"Sandy River" is an American reel in cut time and A major.
This tune comes from North Carolina fiddler Marcus Martin (1881-1974), recorded in 1946 by Margot Mayo, Stu Jamieson, and Freyda Simon, for the Library of Congress. Marcus played the tune in a variation of the open "Cross Tuning" with the first string lowered to C# (AEac#), generally called Calico Tuning, after another tune where Marcus utilizes the unusual tuning.
In his youth, Martin often played unaccompanied for square dances in Macon and Cherokee Counties. A favorite fiddler of Bascom Lamar Lunsford, Martin played for many years at Lunsford’s Mountain Dance and Folk Festival in Asheville, opening the festival with the tune "Gray Eagle". With Lunsford he performed as far away as Renfro Valley, Kentucky, and Chapel Hill, North Carolina. Martin is a source for unusual tunes that are played by old-time fiddlers today, including "Lady Hamilton" and "Jenny Run Away in the Mud in the Night".

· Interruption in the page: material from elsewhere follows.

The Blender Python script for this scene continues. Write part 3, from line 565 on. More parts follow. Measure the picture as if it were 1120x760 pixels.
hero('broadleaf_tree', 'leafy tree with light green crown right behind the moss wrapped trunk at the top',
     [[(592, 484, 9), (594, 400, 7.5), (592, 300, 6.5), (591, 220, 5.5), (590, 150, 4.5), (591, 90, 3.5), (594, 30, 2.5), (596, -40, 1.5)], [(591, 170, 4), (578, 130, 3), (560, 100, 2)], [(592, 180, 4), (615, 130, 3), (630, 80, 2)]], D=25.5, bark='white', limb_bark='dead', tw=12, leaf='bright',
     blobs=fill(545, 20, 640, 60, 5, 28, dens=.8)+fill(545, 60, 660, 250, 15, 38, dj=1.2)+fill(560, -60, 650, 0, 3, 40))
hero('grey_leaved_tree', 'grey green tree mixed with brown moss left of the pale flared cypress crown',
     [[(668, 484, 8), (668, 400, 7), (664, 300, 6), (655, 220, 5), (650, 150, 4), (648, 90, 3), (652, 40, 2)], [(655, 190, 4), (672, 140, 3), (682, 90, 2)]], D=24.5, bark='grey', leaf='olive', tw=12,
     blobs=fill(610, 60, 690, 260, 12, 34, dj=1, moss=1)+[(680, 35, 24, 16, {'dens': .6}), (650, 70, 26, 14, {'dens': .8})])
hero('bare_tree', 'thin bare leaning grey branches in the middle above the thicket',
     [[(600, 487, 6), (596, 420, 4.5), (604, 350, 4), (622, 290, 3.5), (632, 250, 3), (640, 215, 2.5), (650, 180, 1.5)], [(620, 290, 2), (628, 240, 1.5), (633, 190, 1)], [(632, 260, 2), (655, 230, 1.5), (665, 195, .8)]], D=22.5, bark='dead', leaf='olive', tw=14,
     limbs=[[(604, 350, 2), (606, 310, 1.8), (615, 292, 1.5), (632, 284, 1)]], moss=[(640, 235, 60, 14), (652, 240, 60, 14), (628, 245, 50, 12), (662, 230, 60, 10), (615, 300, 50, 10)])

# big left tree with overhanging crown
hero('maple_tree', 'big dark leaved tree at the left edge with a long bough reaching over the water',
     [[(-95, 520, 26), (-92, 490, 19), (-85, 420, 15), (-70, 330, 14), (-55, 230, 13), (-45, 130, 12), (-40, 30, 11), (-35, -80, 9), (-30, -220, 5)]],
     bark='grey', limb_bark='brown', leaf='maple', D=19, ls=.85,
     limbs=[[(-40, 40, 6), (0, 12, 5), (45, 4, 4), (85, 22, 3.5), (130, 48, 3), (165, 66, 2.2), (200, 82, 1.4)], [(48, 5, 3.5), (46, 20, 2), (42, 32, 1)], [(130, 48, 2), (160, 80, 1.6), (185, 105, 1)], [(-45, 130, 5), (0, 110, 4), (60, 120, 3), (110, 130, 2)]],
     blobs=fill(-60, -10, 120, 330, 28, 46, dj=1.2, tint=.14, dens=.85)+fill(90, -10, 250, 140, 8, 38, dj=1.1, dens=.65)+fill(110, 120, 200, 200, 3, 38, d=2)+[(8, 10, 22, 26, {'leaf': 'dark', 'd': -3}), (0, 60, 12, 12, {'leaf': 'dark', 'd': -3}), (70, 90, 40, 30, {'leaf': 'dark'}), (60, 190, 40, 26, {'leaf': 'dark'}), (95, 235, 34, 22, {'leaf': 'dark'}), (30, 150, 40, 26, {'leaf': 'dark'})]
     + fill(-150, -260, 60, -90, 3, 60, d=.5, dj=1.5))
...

Best remembered for his masterful fiddling, Martin was a multi-instrumentalist, also playing the banjo, harmonica and dulcimer. He was also an accomplished traditional ballad singer. Martin learned to play the fiddle from his father, Nathaniel “Rowan” Martin, who was half Cherokee.
This tune is not related to "Sandy River Belle".
The banjo tablature is by John Letscher.